Now that the college basketball portal is closed and the game of musical chairs mostly complete — mostly — the discourse around the sport will turn to the question of, “Who won the portal?” It’ll be a dumb conversation, because it will inevitably center around the teams whose hauls look the best on paper, who signed the most players, who spent the most money and who got the most recognizable names.

Here’s how off-season transactions (not necessarily portal) success should be assessed, all reasons I think Purdue might be the winner of the off-season to date.

  1. Who did you keep?
  2. Who did you lose?
  3. In the context of Nos. 1 and 2, what did you need and how did you address it?
  4. Who has the most knowns and the fewest unknowns?

This isn’t a fantasy draft, yet it seems to get talked about like it is. You’re trying to build the best team, not the best list.
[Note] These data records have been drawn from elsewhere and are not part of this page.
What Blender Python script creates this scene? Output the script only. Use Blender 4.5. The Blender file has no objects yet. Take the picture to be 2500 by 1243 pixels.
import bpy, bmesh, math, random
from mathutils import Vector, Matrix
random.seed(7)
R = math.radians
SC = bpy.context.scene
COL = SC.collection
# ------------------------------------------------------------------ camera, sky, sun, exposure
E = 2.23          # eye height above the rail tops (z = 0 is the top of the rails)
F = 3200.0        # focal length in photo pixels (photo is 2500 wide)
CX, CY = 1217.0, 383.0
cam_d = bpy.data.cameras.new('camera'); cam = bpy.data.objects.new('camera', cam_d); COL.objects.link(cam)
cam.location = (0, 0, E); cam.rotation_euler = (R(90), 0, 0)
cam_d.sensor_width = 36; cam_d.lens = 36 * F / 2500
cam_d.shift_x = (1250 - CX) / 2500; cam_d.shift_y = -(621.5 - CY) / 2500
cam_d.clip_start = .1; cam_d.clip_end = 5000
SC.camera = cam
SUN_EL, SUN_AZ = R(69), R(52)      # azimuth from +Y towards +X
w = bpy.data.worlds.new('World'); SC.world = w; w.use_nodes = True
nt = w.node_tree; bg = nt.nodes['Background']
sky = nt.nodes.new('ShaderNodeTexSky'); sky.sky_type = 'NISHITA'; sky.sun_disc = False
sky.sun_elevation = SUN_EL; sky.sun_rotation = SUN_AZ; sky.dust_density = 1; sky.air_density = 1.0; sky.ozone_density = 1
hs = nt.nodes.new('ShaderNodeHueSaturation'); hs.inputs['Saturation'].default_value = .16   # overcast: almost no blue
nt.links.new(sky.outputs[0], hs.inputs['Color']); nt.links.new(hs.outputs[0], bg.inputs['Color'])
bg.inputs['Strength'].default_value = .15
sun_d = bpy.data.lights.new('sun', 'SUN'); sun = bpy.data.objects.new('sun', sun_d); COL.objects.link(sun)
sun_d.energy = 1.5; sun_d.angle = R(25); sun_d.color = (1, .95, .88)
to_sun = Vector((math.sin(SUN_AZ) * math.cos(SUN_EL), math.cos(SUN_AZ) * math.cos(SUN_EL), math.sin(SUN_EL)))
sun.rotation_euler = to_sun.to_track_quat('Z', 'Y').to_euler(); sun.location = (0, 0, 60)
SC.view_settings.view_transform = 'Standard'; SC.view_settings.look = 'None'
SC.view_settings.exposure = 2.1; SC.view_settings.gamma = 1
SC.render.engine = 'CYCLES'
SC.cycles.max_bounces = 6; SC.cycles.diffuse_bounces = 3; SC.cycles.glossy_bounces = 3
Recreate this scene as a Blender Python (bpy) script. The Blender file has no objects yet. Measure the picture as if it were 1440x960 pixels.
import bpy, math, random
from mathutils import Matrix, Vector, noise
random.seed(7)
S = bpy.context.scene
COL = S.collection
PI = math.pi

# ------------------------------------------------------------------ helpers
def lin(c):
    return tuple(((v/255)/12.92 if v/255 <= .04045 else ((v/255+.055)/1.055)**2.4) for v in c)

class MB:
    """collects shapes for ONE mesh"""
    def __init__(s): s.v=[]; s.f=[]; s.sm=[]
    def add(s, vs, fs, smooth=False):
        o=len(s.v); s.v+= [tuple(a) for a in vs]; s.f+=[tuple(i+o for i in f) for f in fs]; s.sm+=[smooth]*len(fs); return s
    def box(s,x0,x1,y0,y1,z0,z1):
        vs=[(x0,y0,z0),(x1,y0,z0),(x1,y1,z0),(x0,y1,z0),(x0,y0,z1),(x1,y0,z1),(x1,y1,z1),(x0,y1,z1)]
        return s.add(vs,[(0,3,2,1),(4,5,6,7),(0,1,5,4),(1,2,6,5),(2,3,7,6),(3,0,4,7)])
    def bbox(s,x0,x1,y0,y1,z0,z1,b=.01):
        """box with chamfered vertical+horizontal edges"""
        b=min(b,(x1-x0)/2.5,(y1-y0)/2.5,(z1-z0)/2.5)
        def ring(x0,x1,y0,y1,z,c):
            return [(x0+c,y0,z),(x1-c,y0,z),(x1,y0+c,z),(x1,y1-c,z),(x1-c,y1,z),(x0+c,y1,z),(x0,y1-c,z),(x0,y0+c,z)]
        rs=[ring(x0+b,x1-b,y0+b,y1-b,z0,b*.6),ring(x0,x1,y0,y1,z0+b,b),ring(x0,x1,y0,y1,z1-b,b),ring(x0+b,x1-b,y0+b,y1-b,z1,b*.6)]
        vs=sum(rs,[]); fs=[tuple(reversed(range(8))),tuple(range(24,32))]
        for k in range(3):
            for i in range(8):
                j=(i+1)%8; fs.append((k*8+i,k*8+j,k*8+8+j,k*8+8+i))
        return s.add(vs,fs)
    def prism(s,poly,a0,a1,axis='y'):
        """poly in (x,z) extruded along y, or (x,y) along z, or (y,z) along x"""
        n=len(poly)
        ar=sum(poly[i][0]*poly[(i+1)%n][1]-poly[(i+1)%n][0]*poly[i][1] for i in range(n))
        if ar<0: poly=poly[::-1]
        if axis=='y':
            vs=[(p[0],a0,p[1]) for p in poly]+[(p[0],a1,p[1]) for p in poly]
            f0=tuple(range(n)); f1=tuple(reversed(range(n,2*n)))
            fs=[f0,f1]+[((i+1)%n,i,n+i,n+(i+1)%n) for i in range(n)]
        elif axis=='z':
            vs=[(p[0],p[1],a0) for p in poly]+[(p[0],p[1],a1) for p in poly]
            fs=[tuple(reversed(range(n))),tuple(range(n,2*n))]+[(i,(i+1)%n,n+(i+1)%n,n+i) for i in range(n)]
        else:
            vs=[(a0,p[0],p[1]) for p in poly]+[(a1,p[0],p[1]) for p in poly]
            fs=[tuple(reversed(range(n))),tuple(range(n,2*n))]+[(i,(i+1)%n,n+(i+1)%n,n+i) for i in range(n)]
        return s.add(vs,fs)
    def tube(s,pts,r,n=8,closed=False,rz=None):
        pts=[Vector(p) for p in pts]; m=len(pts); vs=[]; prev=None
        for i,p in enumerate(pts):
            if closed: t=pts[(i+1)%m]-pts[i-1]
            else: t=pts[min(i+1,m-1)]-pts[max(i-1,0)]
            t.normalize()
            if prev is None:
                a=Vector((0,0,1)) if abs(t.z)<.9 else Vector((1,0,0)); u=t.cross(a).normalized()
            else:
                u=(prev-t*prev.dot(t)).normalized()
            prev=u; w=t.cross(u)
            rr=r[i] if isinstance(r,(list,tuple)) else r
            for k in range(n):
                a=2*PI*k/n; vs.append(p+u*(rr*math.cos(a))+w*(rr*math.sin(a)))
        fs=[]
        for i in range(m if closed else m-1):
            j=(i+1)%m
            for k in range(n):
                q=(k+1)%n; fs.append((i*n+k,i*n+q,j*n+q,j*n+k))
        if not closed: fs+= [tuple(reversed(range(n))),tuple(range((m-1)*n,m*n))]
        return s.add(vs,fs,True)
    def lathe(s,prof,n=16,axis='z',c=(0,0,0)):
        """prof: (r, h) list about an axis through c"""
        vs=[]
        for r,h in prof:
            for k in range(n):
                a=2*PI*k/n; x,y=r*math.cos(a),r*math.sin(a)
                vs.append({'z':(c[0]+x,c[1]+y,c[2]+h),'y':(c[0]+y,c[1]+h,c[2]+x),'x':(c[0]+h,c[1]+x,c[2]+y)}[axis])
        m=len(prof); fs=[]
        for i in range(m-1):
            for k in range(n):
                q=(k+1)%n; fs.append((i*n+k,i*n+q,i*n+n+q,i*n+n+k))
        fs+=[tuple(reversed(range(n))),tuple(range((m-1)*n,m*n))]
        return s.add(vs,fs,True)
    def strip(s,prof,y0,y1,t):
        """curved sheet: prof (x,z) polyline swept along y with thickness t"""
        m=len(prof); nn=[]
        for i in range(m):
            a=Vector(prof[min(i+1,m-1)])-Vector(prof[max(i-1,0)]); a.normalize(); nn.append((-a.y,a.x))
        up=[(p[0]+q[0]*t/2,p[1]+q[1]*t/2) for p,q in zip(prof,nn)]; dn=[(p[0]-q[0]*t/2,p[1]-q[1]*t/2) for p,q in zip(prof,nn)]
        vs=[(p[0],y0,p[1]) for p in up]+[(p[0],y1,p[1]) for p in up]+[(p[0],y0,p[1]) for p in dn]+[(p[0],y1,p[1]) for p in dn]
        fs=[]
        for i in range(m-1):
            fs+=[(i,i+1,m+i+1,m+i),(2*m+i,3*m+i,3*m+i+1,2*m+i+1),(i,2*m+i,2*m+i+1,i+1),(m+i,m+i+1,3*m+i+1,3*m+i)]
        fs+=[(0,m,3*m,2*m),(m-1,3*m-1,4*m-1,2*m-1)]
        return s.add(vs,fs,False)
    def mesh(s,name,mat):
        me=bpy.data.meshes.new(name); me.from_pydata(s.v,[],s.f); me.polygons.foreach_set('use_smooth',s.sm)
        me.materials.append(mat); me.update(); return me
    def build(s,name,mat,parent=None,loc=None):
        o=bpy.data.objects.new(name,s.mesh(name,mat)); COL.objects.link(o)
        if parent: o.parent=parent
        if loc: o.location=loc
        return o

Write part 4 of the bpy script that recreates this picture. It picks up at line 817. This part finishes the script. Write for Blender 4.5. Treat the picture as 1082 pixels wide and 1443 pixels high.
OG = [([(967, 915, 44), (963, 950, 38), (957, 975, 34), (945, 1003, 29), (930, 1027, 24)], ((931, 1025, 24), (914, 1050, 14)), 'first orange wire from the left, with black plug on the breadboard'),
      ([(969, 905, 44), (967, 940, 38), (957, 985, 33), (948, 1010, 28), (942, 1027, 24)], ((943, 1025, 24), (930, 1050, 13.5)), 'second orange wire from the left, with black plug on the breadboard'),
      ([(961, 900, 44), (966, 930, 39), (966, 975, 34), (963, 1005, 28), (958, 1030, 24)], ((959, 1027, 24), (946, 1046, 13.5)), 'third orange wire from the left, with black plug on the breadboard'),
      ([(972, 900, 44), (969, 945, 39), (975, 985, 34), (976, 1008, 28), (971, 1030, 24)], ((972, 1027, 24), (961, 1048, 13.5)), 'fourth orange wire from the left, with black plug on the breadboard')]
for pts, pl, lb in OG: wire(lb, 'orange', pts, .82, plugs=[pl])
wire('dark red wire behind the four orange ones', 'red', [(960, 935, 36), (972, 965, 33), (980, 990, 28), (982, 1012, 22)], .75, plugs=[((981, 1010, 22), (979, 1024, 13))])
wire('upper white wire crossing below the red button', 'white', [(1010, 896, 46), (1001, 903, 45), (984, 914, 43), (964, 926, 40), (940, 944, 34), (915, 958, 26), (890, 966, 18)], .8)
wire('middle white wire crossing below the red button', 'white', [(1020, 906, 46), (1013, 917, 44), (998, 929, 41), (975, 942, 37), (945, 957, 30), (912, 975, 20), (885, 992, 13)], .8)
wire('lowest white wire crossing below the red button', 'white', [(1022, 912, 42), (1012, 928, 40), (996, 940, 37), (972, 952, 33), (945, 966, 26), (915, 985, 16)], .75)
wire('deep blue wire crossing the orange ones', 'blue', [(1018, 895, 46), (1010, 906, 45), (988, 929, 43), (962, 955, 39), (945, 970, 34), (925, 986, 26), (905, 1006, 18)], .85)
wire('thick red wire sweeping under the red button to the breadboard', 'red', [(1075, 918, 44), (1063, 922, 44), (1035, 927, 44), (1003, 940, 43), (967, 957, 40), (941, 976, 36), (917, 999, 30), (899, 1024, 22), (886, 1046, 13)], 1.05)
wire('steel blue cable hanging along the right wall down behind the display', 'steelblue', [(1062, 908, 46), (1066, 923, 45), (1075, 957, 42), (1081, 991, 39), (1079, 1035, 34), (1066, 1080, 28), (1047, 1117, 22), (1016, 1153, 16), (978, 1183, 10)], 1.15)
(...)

This is how things should be assessed and those who look at it like this won’t have to look too closely to realize that Purdue’s spring to date really couldn’t have gone a whole lot better.

ON THE NFL DRAFT

This isn’t a take on the NFL Draft or anything or my annual comment on NFL franchises having no idea what they’re doing with quarterbacks.

I’m just pointing out the correlation here between the draft and the college football portal hurricane basically occupying the same weekend.

Anything that keeps people talking about a sport during its off-season is good for said sport, and part of the reason the NFL rules the world is that its media complex helped turn the draft into a year-round story, the zenith of that story hitting its most shameless, embarrassing worst this weekend when it came to a certain quarterback falling in the draft.

The transfer landscape in college football — more so than basketball because football starts earlier — is its version of the NFL Draft. It’s the 12-month story that peaks in the spring and immediately starts getting talked about for next year as soon as it’s done.

Time will tell if transfer culture is a positive for college football competitively, but it sure will help it keep peoples’ attention when they might have otherwise tuned out for a few months.